#### Dataset excerpt
[BEGIN]

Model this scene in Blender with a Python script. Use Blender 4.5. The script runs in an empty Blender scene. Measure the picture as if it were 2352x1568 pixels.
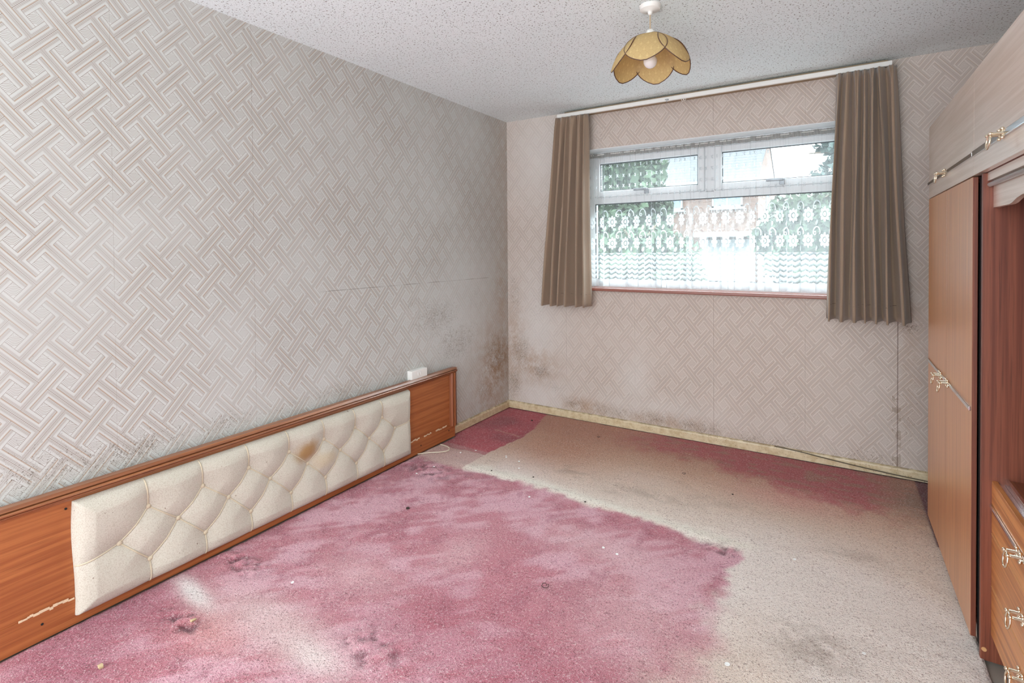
import bpy, bmesh, math, random
import numpy as np
from mathutils import Vector, Matrix
random.seed(4)
sc = bpy.context.scene
COL = sc.collection
PI = math.pi

# ------------------------------------------------------------------ camera
f, yaw, pit, rol, sy = 1186.62, 0.556655, 0.014884, -0.007597, 190.98
CP = Vector((2.3388, -3.6899, 1.3218))
fw = Vector((-math.sin(yaw)*math.cos(pit), math.cos(yaw)*math.cos(pit), -math.sin(pit)))
rt = Vector((math.cos(yaw), math.sin(yaw), 0)); up = rt.cross(fw)
r2 = rt*math.cos(rol)+up*math.sin(rol); u2 = up*math.cos(rol)-rt*math.sin(rol)
cd = bpy.data.cameras.new('camera'); cam = bpy.data.objects.new('camera', cd); COL.objects.link(cam)
M = Matrix.Identity(4)
for i in range(3):
    M[i][0] = r2[i]; M[i][1] = u2[i]; M[i][2] = -fw[i]; M[i][3] = CP[i]
cam.matrix_world = M
cd.sensor_width = 36; cd.lens = f/2352*36; cd.shift_y = -sy/2352; cd.clip_start = 0.02
sc.camera = cam

# ------------------------------------------------------------------ sky and exposure
w = bpy.data.worlds.new('overcast_sky'); sc.world = w; w.use_nodes = True
bg = w.node_tree.nodes['Background']
bg.inputs[0].default_value = (0.90, 0.96, 1.0, 1); 
_n, _l = w.node_tree.nodes, w.node_tree.links
_tc = _n.new('ShaderNodeTexCoord'); _sx = _n.new('ShaderNodeSeparateXYZ'); _l.new(_tc.outputs['Generated'], _sx.inputs[0])
_mr = _n.new('ShaderNodeMapRange'); _ab = _n.new('ShaderNodeMath'); _ab.operation = 'ABSOLUTE'; _l.new(_sx.outputs[2], _ab.inputs[0]); _l.new(_ab.outputs[0], _mr.inputs[0])      # overcast: brighter towards the zenith; lower half mirrored to add fill
_mr.inputs[1].default_value = 0; _mr.inputs[2].default_value = 1; _mr.inputs[3].default_value = 2.8; _mr.inputs[4].default_value = 10.0
_l.new(_mr.outputs[0], bg.inputs[1])
sl = bpy.data.lights.new('hazy_sun', 'SUN'); sl.energy = 5; sl.angle = math.radians(42); sl.color = (.93, .97, 1)
so_ = bpy.data.objects.new('hazy_sun', sl); COL.objects.link(so_)
so_.rotation_euler = Vector((-.30, -.76, -.52)).to_track_quat('-Z', 'Y').to_euler()
sc.view_settings.view_transform = 'Standard'; sc.view_settings.look = 'None'
sc.view_settings.gamma = 1; sc.view_settings.use_curve_mapping = False
sc.view_settings.exposure = 0.62
sc.cycles.use_denoising = True
sc.cycles.max_bounces = 10; sc.cycles.diffuse_bounces = 6; sc.cycles.transparent_max_bounces = 16
sc.cycles.sample_clamp_indirect = 6

def portal(name, loc, rot, sx, sy_):
    l = bpy.data.lights.new(name, 'AREA'); l.shape = 'RECTANGLE'; l.size = sx; l.size_y = sy_
    l.cycles.is_portal = True
    o = bpy.data.objects.new(name, l); COL.objects.link(o); o.location = loc; o.rotation_euler = rot
RX, RZ, YB = 3.27, 2.4, -5.9     # right wall, ceiling height, room end behind the camera, left open to add fill daylight
portal('window_portal', (1.6, 0.33, 1.56), (-PI/2, 0, 0), 1.9, 1.1)
portal('added_rear_fill_portal', (RX/2, YB-.02, 1.2), (PI/2, 0, 0), RX, 2.4)

# ------------------------------------------------------------------ node maths
class S:
    nt = None
    def __init__(s, k): s.k = k
def _m(op, *a, clamp=False):
    n = S.nt.nodes.new('ShaderNodeMath'); n.operation = op; n.use_clamp = clamp
    for i, x in enumerate(a):
        if isinstance(x, S): S.nt.links.new(x.k, n.inputs[i])
        else: n.inputs[i].default_value = float(x)
    return S(n.outputs[0])
for nm, op in (('add', 'ADD'), ('sub', 'SUBTRACT'), ('mul', 'MULTIPLY'), ('truediv', 'DIVIDE')):
    setattr(S, '__%s__' % nm, lambda a, b, op=op: _m(op, a, b))
    setattr(S, '__r%s__' % nm, lambda a, b, op=op: _m(op, b, a))
def lt(a, b): return _m('LESS_THAN', a, b)
def gt(a, b): return _m('GREATER_THAN', a, b)
def ab(a): return _m('ABSOLUTE', a)
def fl(a): return _m('FLOOR', a)
def mn(a, b): return _m('MINIMUM', a, b)
def mx(a, b): return _m('MAXIMUM', a, b)
def fr(a): return _m('FRACT', a)
def inv(a): return 1-a
def sel(c, a, b): return c*a + (1-c)*b
def line(t, c, wd): return lt(ab(t-c), wd)
def smooth(x, a, b):
    n = S.nt.nodes.new('ShaderNodeMapRange'); n.interpolation_type = 'SMOOTHSTEP'
    S.nt.links.new(x.k, n.inputs[0]); n.inputs[1].default_value = a; n.inputs[2].default_value = b
    return S(n.outputs[0])
def pos():
    g = S.nt.nodes.new('ShaderNodeNewGeometry'); x = S.nt.nodes.new('ShaderNodeSeparateXYZ')
    S.nt.links.new(g.outputs['Position'], x.inputs[0])
    return [S(x.outputs[i]) for i in range(3)]
def uvc():
    g = S.nt.nodes.new('ShaderNodeUVMap'); x = S.nt.nodes.new('ShaderNodeSeparateXYZ')
    S.nt.links.new(g.outputs[0], x.inputs[0])
    return S(x.outputs[0]), S(x.outputs[1])
def comb(x, y, z):
    n = S.nt.nodes.new('ShaderNodeCombineXYZ')
    for i, v in enumerate((x, y, z)):
        if isinstance(v, S): S.nt.links.new(v.k, n.inputs[i])
        else: n.inputs[i].default_value = v
    return n.outputs[0]
def noise(vec, scale, detail=3, rough=.5, dist=0):
    n = S.nt.nodes.new('ShaderNodeTexNoise'); S.nt.links.new(vec, n.inputs['Vector'])
    n.inputs['Scale'].default_value = scale; n.inputs['Detail'].default_value = detail
    n.inputs['Roughness'].default_value = rough; n.inputs['Distortion'].default_value = dist
    return S(n.outputs[0])
def voro(vec, scale):
    n = S.nt.nodes.new('ShaderNodeTexVoronoi'); S.nt.links.new(vec, n.inputs['Vector'])
    n.inputs['Scale'].default_value = scale
    return S(n.outputs['Distance'])
def attr(name):
    n = S.nt.nodes.new('ShaderNodeAttribute'); n.attribute_name = name
    return n
def mixc(fac, a, b):
    n = S.nt.nodes.new('ShaderNodeMix'); n.data_type = 'RGBA'
    if isinstance(fac, S): S.nt.links.new(fac.k, n.inputs[0])
    else: n.inputs[0].default_value = fac
    for i, v in ((6, a), (7, b)):
        if isinstance(v, tuple): n.inputs[i].default_value = (*v, 1)
        else: S.nt.links.new(v, n.inputs[i])
    return n.outputs[2]
def lin(r, g, b):
    return tuple(((c/255)/12.92 if c < 10 else ((c/255+.055)/1.055)**2.4) for c in (r, g, b))
def mat(name):
    m = bpy.data.materials.new(name); m.use_nodes = True; S.nt = m.node_tree
    return m, m.node_tree.nodes['Principled BSDF']
def setc(b, sock, v):
    if isinstance(v, tuple): b.inputs[sock].default_value = (*v, 1)
    elif isinstance(v, (int, float)): b.inputs[sock].default_value = v
    else: S.nt.links.new(v.k if isinstance(v, S) else v, b.inputs[sock])
def bump(b, h, strength, dist):
    n = S.nt.nodes.new('ShaderNodeBump'); n.inputs['Strength'].default_value = strength
    n.inputs['Distance'].default_value = dist
    S.nt.links.new(h.k, n.inputs['Height']); S.nt.links.new(n.outputs[0], b.inputs['Normal'])
def plain(name, col, rough=.5, metal=0., spec=.5):
    m, b = mat(name); setc(b, 'Base Color', col); setc(b, 'Roughness', rough); setc(b, 'Metallic', metal)
    b.inputs['Specular IOR Level'].default_value = spec
    return m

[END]

#### Task goal
Without the pictures, please reproduce each line of the listing above exactly, from the first one through the line bearing "PI = math.pi".

#### Task answer
Model this scene in Blender with a Python script. Use Blender 4.5. The script runs in an empty Blender scene. Measure the picture as if it were 2352x1568 pixels.
import bpy, bmesh, math, random
import numpy as np
from mathutils import Vector, Matrix
random.seed(4)
sc = bpy.context.scene
COL = sc.collection
PI = math.pi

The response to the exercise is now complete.